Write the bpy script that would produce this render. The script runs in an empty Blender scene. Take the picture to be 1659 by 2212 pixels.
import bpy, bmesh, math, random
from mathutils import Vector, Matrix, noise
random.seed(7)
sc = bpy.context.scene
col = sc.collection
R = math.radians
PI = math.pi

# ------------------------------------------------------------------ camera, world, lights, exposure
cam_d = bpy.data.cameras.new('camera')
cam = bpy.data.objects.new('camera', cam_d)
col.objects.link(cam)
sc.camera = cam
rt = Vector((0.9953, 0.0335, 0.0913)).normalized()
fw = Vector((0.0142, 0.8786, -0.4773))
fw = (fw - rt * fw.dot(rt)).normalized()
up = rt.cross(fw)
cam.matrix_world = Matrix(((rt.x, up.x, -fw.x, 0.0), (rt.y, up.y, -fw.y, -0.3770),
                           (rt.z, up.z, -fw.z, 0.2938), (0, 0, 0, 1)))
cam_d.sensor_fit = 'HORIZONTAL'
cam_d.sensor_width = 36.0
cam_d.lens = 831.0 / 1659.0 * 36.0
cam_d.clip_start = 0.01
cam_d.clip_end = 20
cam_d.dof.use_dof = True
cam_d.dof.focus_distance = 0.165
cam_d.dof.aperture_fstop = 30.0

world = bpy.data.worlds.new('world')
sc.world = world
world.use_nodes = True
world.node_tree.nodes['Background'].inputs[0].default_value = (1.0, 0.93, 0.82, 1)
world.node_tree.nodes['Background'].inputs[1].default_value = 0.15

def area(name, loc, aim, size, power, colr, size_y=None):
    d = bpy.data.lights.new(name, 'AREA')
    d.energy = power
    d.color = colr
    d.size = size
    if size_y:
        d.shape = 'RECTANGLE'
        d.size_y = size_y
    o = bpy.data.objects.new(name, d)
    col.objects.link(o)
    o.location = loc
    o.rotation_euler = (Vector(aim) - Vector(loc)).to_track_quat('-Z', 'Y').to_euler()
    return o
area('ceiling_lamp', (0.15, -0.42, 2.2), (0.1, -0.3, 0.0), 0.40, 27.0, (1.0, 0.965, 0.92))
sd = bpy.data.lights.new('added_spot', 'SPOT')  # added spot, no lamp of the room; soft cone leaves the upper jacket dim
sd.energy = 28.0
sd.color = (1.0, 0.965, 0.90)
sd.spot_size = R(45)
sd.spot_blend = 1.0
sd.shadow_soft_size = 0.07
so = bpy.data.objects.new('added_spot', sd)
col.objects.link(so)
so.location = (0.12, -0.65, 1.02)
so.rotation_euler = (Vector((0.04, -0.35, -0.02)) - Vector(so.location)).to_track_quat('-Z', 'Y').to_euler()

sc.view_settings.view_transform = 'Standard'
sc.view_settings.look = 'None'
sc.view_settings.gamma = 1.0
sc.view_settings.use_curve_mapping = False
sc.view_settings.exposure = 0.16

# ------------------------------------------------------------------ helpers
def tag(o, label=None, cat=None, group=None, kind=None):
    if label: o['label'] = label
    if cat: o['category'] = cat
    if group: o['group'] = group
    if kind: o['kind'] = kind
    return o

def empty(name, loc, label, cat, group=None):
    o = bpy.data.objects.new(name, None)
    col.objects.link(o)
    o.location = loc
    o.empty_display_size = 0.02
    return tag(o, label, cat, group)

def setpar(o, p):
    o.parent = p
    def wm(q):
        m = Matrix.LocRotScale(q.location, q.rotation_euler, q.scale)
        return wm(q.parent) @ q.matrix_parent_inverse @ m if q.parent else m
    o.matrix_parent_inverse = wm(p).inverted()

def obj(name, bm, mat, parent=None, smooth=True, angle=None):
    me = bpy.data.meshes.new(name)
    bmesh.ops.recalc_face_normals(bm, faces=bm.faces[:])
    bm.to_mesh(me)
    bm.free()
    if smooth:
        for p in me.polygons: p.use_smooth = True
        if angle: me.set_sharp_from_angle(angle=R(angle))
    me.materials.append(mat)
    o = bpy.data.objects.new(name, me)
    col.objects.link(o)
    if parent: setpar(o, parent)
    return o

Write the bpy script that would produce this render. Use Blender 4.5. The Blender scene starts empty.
**********
Give back the listing exactly, please, from its first line to the line containing "PI = math.pi", inclusive, and nothing past that line.

Write the bpy script that would produce this render. The script runs in an empty Blender scene. Take the picture to be 1659 by 2212 pixels.
import bpy, bmesh, math, random
from mathutils import Vector, Matrix, noise
random.seed(7)
sc = bpy.context.scene
col = sc.collection
R = math.radians
PI = math.pi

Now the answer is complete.